Here’s an excerpt from the first article in the series, to whet your appetite.
Two decades ago a freshman Nevada congressman went calling on a cattle rancher in Northern Nevada. What would it take, Representative Harry Reid asked, for the rancher to sign off on plans to create a national park nearby.
It was a bold question. Officials had tried and failed for 60 years to win the support of ranchers to create Great Basin National Park. Now this new congressman was trying?
Indeed, he was sitting at rancher Dean Baker’s kitchen table in 1985, waiting for a reply.
You’ll have to protect our water, Baker said.
The Great Basin aquifer, which sweeps underneath the great parched desert of Southern Nevada, burbles to the surface up north, outside Ely, where Baker and other ranchers have lived for generations. Without water, their livelihood would end.
To Baker’s delight, Reid agreed. The water would be protected.
Reid and Baker met again 20 years later. The years had been kind to them. With water guaranteed, Baker was a wealthy man.

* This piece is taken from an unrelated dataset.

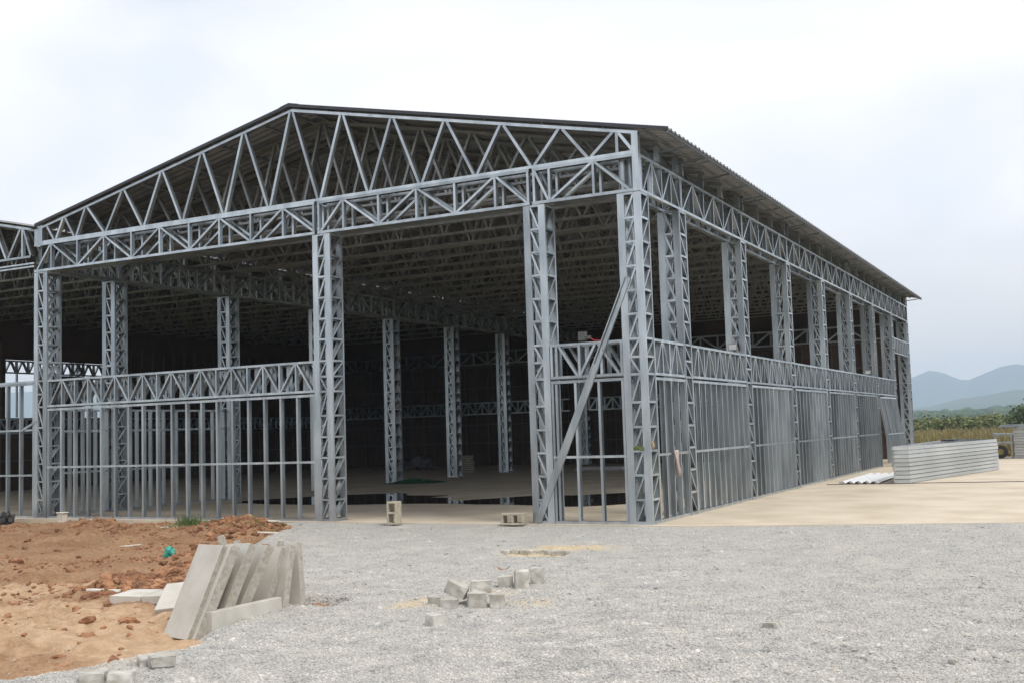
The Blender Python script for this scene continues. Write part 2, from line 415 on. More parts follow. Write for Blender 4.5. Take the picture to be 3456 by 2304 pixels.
# red soil ground
CLODLINE = [tuple(at(x, y, 2, -.14))[:2] for x, y in ((600, 1218), (545, 1232), (500, 1262), (455, 1288), (425, 1306), (390, 1326), (345, 1340), (300, 1352), (240, 1362), (440, 1330))]
PALESPOTS = [tuple(at(x, y, 2, -.15))[:2] for x, y in ((100, 1400), (250, 1420), (330, 1450), (100, 1470), (250, 1480), (20, 1440), (180, 1345), (60, 1360), (420, 1500))]
def soil_z(X, Y):
    z = -.165+.06*(fbm(X*.5, Y*.5, 41, 3)-.5)*2+.075*np.clip((Y+2.6)/1.8, 0, 1)*np.clip((-6.6-X)/.5, 0, 1)-.15*np.clip((X+5.6-.4*Y)/.6, 0, 1)*np.clip((Y+3)/1, 0, 1)
    rough = np.clip(fbm(X*.45, Y*.45, 44, 3)*2.8-.7, 0.3, 1.1)
    z += rough*(.08*(fbm(X*2.6, Y*2.6, 43, 4)-.5)*2+.065*(fbm(X*6, Y*6, 47, 4, .6)-.5)*2+.03*np.abs(fbm(X*14, Y*14, 48, 2)-.5)*2)
    def mound(cx, cy, rx, ry, h):
        e = ((X-cx)/rx)**2+((Y-cy)/ry)**2
        return h*np.exp(-e)*(.55+.9*fbm(X*5, Y*5, 51, 4))
    z += mound(-7.6, -.95, .9, .38, .20)+mound(-6.9, -1.2, .6, .4, .08)+mound(-10.9, -1.15, .6, .42, .15)
    z += mound(-2.9, -6.2, .75, .55, .14)+mound(-2.9, -7.3, .55, .3, .12)+mound(-4.6, -4.1, 1.0, .5, .10)+mound(-1.5, -7.2, .5, .5, .10)
    z += mound(-1.9, -9.9, .7, .2, .05)
    for cx_, cy_ in CLODLINE: z += mound(cx_, cy_, .34, .30, .085)
    
    return z
X, Y, F = grid(-16.5, 1.2, -13.5, -.1, .036)
Zs = soil_z(X, Y)
me = fast_mesh('red_soil', np.stack([X, Y, Zs], 1), F, SOIL, True)
pale = np.zeros_like(X)
for cx_, cy_ in PALESPOTS: pale = np.maximum(pale, .72*np.exp(-(((X-cx_)/1.3)**2+((Y-cy_)/.9)**2)))
for cx_, cy_ in CLODLINE: pale -= .5*np.exp(-(((X-cx_)/.5)**2+((Y-cy_)/.4)**2))
pale = np.clip(pale, 0, .62)
a = me.attributes.new('pale', 'FLOAT', 'POINT'); a.data.foreach_set('value', pale.astype(np.float32))
cl = np.clip(fbm(X*.9, Y*.9, 71, 4)*3.2-1.35, 0.03, 1)
for cx, cy_, rx, ry, h in ((-7.6, -.95, 1.1, .5, 3), (-10.9, -1.15, .8, .5, 2), (-2.9, -6.2, .9, .7, 4), (-2.7, -7.3, .9, .4, 4), (-4.6, -4.1, 1.2, .6, 2.5), (-.36, -7.78, .25, .2, 8)):
    cl += h*np.exp(-(((X-cx)/rx)**2+((Y-cy_)/ry)**2))
cl = cl*130
cl[bound_d(X, Y) < -.35] = 0
a = me.attributes.new('dens', 'FLOAT', 'POINT'); a.data.foreach_set('value', cl.astype(np.float32))
tag(link('red_soil', me), kind='structure')
big = np.zeros_like(X)
for cx, cy_, rx, ry, h in ((-7.6, -.95, .9, .4, 1.6), (-10.9, -1.15, .6, .4, .5), (-2.9, -6.2, .8, .6, 2.0), (-2.9, -7.35, .8, .3, 2.2), (-1.9, -6.9, .6, .5, 1.6), (-4.6, -4.1, 1.2, .6, 1.0), (-1.7, -8.9, .5, .3, .6), (-.36, -7.8, .2, .2, 2)):
    big += h*np.exp(-(((X-cx)/rx)**2+((Y-cy_)/ry)**2))
for cx_, cy_ in CLODLINE: big += 2.2*np.exp(-(((X-cx_)/.38)**2+((Y-cy_)/.30)**2))
big = (big+.05)*36; big[bound_d(X, Y) < -.3] = 0
a = me.attributes.new('lumps', 'FLOAT', 'POINT'); a.data.foreach_set('value', big.astype(np.float32))
crumb = (1-.5*np.clip(bound_d(X, Y), 0, 1))*30*np.clip(fbm(X*.8, Y*.8, 91, 3)*3-.9, 0, 1); crumb[bound_d(X, Y) < -.1] = 0
a = me.attributes.new('crumb', 'FLOAT', 'POINT'); a.data.foreach_set('value', crumb.astype(np.float32))
tag(scatter('plaster_crumbs', me, BLOCK, .004, .016, (1, .7, .5), 1, 15, 'crumb'), 'pale crumbs of plaster and stone sprinkled over the soil', 'rubble')
tag(scatter('soil_lumps', me, CLOD, .03, .085, (1, .8, .62), 3, 12, 'lumps'), 'larger broken lumps of red soil heaped here and there', 'soil')
tag(scatter('soil_clods', me, CLOD, .006, .036, (1, .8, .6), 2, 11), 'crumbled reddish clods strewn over the bare soil', 'soil')
def soil_h(x, y): return float(soil_z(np.array([x]), np.array([y]))[0])
def grav_h(x, y): return float(gravel_z(np.array([x]), np.array([y]))[0])

# puddle on the hall floor
pts = [(-12.9, 5.0), (-11.6, 4.35), (-9.6, 4.05), (-8.6, 4.15), (-6.8, 4.55), (-5.6, 4.3), (-4.7, 4.25), (-3.7, 3.85), (-2.9, 3.75), (-2.2, 4.5), (-2.0, 5.6),
       (-2.6, 7.4), (-3.7, 8.1), (-4.6, 7.3), (-5.6, 7.2), (-6.3, 6.0), (-6.9, 5.4), (-7.4, 6.4), (-8.2, 6.6), (-8.0, 7.4), (-9.2, 7.3), (-10.0, 8.2), (-11.2, 7.7), (-12.2, 6.6)]
pp = []
for i in range(len(pts)):
    p0 = np.array(pts[i-1]); p1 = np.array(pts[i]); p2 = np.array(pts[(i+1) % len(pts)]); p3 = np.array(pts[(i+2) % len(pts)])
    for t in (0, .25, .5, .75):
        q = .5*((2*p1)+(-p0+p2)*t+(2*p0-5*p1+4*p2-p3)*t*t+(-p0+3*p1-3*p2+p3)*t**3)
        pp.append((q[0]+.06*(random.random()-.5), q[1]+.10*(random.random()-.5)))
mb = MB(); mb.prism(pp, .0005, .004)
tag(mb.build('puddle', WATER), kind='structure')

# mountains all round the view, a wooded rise in front of them
az = np.radians(np.linspace(-82, 34, 330)); rr_ = np.array([3250, 3600, 3850, 4050, 4170, 4290, 4400.])
tanaz = np.tan(az)
ph = np.interp(tanaz, [-7, -1.6, -1.3, -1.05, -.8, -.5, -.3, -.2, -.165, -.134, -.121, -.108, -.097, -.089, -.078, -.066, -.054, -.047, -.03, .02, .1, .25, .5, .67],
               [.02, .034, .045, .05, .036, .028, .034, .024, .028, .0365, .0411, .0375, .0318, .0316, .0365, .0410, .0434, .042, .044, .036, .03, .04, .035, .03])
V = []; 
for j, r_ in enumerate(rr_):
    prof = [0.0, .22, .62, 1.0, .85, .45, 0][j]
    n1 = fbm(az*60+j*.9, np.full_like(az, j*1.7), 81, 5)-.5
    h = ph*4050*prof+n1*(34 if j != 3 else 9)*(1 if 0 < j < 6 else 0)
    V.append(np.stack([CAM[0]+r_*np.sin(az), CAM[1]+r_*np.cos(az), h-.3], 1))
V = np.concatenate(V); n = len(az)
i = (np.arange(6)[:, None]*n+np.arange(n-1)[None, :]).ravel()
tag(link('mountains', fast_mesh('mountains', V, np.stack([i, i+1, i+n+1, i+n], 1), MOUNT, True)), kind='structure')

# lower foothills in front of the mountains
rh = np.array([2000, 2200, 2350, 2500, 2700.])
eh = np.interp(tanaz, [-7, -1.2, -.8, -.3, -.15, -.12, -.105, -.09, -.07, -.05, 0, .3, .67], [.012, .02, .015, .013, .010, .0115, .015, .017, .0205, .0225, .019, .014, .015])
V = []
for j, r_ in enumerate(rh):
    h = eh*2350*[0, .6, 1, .6, 0][j]+(fbm(az*90+j, np.full_like(az, j*2.3), 83, 5)-.5)*(9 if 0 < j < 4 else 0)
    V.append(np.stack([CAM[0]+r_*np.sin(az), CAM[1]+r_*np.cos(az), h-.3], 1))
V = np.concatenate(V); i = (np.arange(4)[:, None]*n+np.arange(n-1)[None, :]).ravel()
tag(link('foothills', fast_mesh('foothills', V, np.stack([i, i+1, i+n+1, i+n], 1), MOUNT, True)), kind='structure')

def ico_data(sub):
    bm = bmesh.new(); bmesh.ops.create_icosphere(bm, subdivisions=sub, radius=1)
    v = np.array([q.co[:] for q in bm.verts]); f = np.array([[w.index for w in q.verts] for q in bm.faces]); bm.free()
    return v, f
ICO1, ICO1F = ico_data(1); ICO2, ICO2F = ico_data(2)
Vs, Fs = [], []; k = 0
for i in range(620):
    t = random.uniform(-.36, .12); r_ = random.uniform(520, 900)
    yy = r_; xx = CAM[0]+t*r_
    base = .0105*r_*(.35+.35*math.sin(t*22+1.5)*.4)*((r_-500)/400)
    R = random.uniform(2.6, 5.0)*r_/700
    v = ICO2*(1+.35*(rng.random((len(ICO2), 1))-.5))*np.array([R*1.25, R*1.1, R*.85])
    Vs.append(v+np.array([xx, CAM[1]+yy, base+R*.3-.3])); Fs.append(ICO2F+k); k += len(ICO2)
me = fast_mesh('forest', np.concatenate(Vs), np.concatenate(Fs), FOREST)
tag(link('forest', me), 'dark wooded rise along the foot of the far mountains', 'forest', kind='stuff')

# dry grass on the field beyond the apron
n = 14000
tt = rng.uniform(-.20, .02, n); yy = 30+rng.random(n)**1.4*140
xx = CAM[0]+tt*(yy-CAM[1]); ok = (yy > 31) | (xx > 14); xx, yy = xx[ok], yy[ok]; n = len(xx)
hh = rng.uniform(.35, .95, n); an = rng.uniform(0, 3.14, n); w = rng.uniform(.08, .3, n)
lx = rng.normal(0, .15, n)
V = np.zeros((n, 3, 3)); V[:, 0] = np.stack([xx-np.cos(an)*w, yy-np.sin(an)*w, np.full(n, -.36)], 1)
V[:, 1] = np.stack([xx+np.cos(an)*w, yy+np.sin(an)*w, np.full(n, -.36)], 1); V[:, 2] = np.stack([xx+lx, yy, -.36+hh], 1)
me = fast_mesh('dry_grass', V.reshape(-1, 3), np.arange(3*n).reshape(-1, 3), DRYGRASS)
tag(link('dry_grass', me), 'tall dry brownish grass on the field beyond the apron', 'grass', kind='stuff')

# ================================================================== THE HANGAR
XR, XL, XAPEX = 0.0, -14.05, -6.97
Hb, Hm, ZA, SL = 5.29, 5.91, 7.76, .2152
P0, P, YEND = 1.877, 3.848, 29.14
COLY = [0.0]+[P0+k*P for k in range(7)]+[YEND-.39]
def zc(x): return ZA-SL*abs(x-XAPEX)
def zcl(x): return ZA-SL*abs(x+21.05)       # the neighbouring gable
NF, NR, NB, NLf = (0, -1, 0), (1, 0, 0), (0, 1, 0), (-1, 0, 0)
hangar = empty('steel_hangar', (XAPEX, 14.5, 0))
tag(hangar, 'wide unfinished gabled hangar of bare galvanised steel lattice, its open front facing the yard', 'hangar')
annex = empty('steel_hangar', (-21.05, 14.5, 0))
tag(annex, 'neighbouring bare steel hangar bay cut off by the left edge of the picture', 'hangar')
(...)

Reid had moved up to the Senate and was on the verge of becoming majority leader, one of the most powerful posts in the nation.
The occasion of their meeting in July 2005 was the dedication of a new visitor center for the park the two men had had a hand in creating. But things had changed.
Las Vegas was in year six of a fierce drought. The booming town had nearly exhausted its allotment of water from Lake Mead. Soon, if nothing was done, Las Vegas, the economic engine that drives the state, wouldn’t have enough water to support growth.
So on this day, Reid asked Baker: “What are your water rights?”
Translation: Las Vegas needs your water.
Harry Reid and Dean Baker became adversaries.
How had it come to this? A thriving region of nearly 2 million people was running out of water even as the mighty Colorado River flowed just 30 miles away. What trick of geology and climate forced Las Vegas, a city with no reason to exist except for its historical ingenuity and daring, to go to survival mode once more?
There’s more at the link.
If you want a classic example of the nastier side of ‘democracy in action’, I can’t think of a better one than this. I highly recommend you read all five articles, plus the other articles linked beneath them. Even if you don’t live in Nevada, the dirty politics involved will make your gorge rise – and don’t think for a moment that similarly dirty politics don’t affect every other state in the Union. I’ve never seen a better reason for smaller government, and for a long overdue cleanup of the sewer that is politics in this country.
Peter
Water flows uphill towards money. That's the first axion of hydrology in the American west. Teh second is "I'd rather be at the head of the ditch with a shovel than at the foot of the ditch with a decree [court order]."
LittleRed1
Not as bad as the water running off the west side of Colorado belongs to California.